前述のように、低周波の騒音成分を除去するために、ハイパスフィルターを設けています。この回路でカットオフ周波数が約 2.8kHz くらいになります。カットオフ周波数を上げるために、もっと小さな容量のコンデンサを使用したほうが良いような気がしますが、ICのパスコン用にたくさん持っている 0.1uF を使用しました。
アンプへの入力信号が 0V より低い電圧になるとバイアスを掛けたりと面倒なので、クランプ回路で信号を持ち上げてあげます。クリップ回路で切り捨てるよりも信号のピークが高くなって、後の処理にも良い影響が出るんじゃないかと思います。
(図はかなり適当に書いたので正確ではないです)
入力信号の大きさを調整するためにアンプを入れてあります。今回使用したノックセンサーは増幅しなくても大きな信号が得られたので、R1=∞Ω(開放) R2=0Ω(短絡)と、増幅率 1倍のアンプ(ボルテージフォロア)として使用しています。
フィルターの前にアンプを置いて、ハイインピーダンスでセンサーの信号を受けたほうがいいような気もするのですが、バイアスが面倒(部品が少し増える)なので、こうなりました。
オペアンプを使ったピークホールド回路で信号の最大値を保持します。
ピークホールド回路のおかげで、マイコンではクランク180度毎とかのように時々値を取り込んで、値が回転数毎に設定した閾値よりも大きければノッキングと判定するというように、簡単な処理でノッキングの判定ができます。
ピークホールド回路を使用しない場合だと、波形を取りこぼさないように1秒間に何万回も値を取り込んで処理を行わなければならず大変です。

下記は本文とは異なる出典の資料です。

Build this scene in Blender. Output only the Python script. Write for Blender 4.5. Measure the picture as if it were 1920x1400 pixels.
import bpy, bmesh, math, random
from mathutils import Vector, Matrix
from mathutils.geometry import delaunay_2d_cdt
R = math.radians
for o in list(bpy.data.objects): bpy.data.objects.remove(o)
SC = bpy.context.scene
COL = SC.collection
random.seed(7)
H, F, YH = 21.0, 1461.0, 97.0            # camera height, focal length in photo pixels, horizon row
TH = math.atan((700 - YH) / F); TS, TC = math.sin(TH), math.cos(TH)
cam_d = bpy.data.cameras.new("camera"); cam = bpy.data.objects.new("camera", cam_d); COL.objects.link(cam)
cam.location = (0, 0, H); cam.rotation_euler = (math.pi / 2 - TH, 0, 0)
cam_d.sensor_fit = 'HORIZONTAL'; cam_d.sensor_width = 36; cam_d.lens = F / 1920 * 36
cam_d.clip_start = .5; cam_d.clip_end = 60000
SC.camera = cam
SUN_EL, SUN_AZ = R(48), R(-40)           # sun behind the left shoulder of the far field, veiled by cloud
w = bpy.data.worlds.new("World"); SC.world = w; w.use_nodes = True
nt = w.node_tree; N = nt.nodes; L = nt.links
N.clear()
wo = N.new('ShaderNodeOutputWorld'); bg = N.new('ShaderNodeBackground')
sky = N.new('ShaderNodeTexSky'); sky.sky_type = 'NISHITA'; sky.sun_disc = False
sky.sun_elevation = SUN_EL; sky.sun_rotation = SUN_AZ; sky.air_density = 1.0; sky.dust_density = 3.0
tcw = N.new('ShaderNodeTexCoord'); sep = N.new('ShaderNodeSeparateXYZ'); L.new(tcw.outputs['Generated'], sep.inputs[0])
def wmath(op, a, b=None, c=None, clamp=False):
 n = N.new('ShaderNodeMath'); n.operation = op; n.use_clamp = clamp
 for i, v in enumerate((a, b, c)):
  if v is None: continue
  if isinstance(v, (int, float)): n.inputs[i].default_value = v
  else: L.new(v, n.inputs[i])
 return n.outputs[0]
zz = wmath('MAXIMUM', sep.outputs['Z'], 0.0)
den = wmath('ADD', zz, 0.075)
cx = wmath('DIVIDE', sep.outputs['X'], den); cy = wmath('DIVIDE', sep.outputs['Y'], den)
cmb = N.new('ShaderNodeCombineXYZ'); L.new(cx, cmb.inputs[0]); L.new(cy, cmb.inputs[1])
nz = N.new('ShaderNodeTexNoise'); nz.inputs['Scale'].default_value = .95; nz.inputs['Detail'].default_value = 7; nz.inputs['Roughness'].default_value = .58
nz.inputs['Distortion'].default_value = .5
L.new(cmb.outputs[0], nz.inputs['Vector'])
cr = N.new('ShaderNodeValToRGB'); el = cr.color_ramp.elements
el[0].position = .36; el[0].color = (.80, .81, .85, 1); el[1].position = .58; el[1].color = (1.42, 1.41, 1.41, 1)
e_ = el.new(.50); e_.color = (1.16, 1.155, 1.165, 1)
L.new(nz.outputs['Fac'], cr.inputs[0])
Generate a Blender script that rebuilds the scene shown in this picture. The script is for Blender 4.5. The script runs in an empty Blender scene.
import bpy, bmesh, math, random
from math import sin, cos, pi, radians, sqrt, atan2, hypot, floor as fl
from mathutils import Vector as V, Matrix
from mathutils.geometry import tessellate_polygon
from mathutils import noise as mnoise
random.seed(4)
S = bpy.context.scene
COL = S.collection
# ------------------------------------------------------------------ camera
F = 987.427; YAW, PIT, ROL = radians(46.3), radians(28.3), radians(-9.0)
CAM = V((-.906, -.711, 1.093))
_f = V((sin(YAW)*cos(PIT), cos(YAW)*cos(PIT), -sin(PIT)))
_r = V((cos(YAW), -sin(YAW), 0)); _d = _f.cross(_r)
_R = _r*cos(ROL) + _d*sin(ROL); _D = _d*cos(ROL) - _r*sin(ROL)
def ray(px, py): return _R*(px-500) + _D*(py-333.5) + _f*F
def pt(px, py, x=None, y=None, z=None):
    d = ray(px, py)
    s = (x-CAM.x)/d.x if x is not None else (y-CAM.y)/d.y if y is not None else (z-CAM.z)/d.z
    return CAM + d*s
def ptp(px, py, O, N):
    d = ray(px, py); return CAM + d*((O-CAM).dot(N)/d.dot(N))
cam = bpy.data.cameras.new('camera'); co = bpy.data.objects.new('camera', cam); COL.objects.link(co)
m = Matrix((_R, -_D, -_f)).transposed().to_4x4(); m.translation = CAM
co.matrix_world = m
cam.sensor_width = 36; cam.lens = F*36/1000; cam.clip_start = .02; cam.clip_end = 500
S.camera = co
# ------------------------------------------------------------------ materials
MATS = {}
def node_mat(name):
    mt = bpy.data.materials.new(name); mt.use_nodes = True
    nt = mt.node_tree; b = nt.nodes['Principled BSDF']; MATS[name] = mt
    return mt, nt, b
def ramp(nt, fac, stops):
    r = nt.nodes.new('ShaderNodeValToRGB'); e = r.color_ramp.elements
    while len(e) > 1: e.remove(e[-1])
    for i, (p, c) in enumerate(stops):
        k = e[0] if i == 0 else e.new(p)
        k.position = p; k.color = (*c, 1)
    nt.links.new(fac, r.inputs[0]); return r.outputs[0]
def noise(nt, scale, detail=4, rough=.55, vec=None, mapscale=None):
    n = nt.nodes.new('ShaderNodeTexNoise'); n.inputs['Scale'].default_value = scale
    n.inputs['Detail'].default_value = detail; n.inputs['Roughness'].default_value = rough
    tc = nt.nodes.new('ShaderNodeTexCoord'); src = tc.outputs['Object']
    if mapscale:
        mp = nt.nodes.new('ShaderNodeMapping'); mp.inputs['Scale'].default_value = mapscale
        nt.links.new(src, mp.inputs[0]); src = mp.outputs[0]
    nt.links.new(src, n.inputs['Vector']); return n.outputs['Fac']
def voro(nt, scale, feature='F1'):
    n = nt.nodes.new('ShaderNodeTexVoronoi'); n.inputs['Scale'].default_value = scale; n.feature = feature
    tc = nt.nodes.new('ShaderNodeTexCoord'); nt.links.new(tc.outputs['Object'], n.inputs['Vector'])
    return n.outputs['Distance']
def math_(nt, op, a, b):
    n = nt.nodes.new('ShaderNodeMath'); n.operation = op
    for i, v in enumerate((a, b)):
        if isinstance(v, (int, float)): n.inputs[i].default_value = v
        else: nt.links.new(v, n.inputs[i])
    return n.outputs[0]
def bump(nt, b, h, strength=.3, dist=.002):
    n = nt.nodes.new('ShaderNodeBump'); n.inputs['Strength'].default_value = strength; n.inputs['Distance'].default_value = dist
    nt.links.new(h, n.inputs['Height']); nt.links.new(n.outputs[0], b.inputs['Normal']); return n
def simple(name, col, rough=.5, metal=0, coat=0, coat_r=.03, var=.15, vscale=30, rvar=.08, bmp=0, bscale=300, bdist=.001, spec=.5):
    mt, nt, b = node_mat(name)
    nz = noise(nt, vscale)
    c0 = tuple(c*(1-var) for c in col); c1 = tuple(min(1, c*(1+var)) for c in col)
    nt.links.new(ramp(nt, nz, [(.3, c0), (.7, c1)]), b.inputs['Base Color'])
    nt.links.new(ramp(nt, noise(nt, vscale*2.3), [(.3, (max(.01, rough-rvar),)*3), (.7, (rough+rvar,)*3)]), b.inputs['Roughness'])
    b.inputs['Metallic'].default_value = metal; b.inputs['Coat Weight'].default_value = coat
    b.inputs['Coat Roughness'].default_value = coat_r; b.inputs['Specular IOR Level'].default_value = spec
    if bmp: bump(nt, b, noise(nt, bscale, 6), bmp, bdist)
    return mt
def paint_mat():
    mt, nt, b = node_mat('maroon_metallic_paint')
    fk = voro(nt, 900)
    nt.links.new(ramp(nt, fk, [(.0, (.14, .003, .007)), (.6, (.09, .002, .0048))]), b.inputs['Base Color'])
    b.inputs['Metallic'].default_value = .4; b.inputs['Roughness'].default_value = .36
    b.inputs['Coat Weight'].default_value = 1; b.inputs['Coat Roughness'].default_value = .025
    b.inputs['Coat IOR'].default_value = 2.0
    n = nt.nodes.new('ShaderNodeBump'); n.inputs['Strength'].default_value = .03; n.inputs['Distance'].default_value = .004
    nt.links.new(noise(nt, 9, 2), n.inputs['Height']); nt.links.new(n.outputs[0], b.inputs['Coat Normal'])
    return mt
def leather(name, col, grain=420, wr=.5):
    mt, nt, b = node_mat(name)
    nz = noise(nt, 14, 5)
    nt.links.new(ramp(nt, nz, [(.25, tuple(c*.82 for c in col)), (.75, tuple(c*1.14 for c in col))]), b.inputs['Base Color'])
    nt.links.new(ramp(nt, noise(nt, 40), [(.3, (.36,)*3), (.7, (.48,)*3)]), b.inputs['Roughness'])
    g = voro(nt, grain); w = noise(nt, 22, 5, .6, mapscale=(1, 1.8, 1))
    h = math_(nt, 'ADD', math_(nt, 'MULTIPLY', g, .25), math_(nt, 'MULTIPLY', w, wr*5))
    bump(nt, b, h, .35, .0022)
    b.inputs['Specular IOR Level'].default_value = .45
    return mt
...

ピークホールド回路で特定のクランク角の範囲だけの信号を保持したり、保持した最大値をリセットするために、ミュート回路を用意したのですが、実際にノックセンサーの出力波形を見てみるとノッキング時の波形が想像よりもわかりやすいものだったので、特定のクランク角の範囲だけを抜き出すような処理は必要ありませんでした。保持した値もピークホールド回路の 1MΩ の抵抗器を通して徐々に減少するので、ミュート回路は無くても良いです。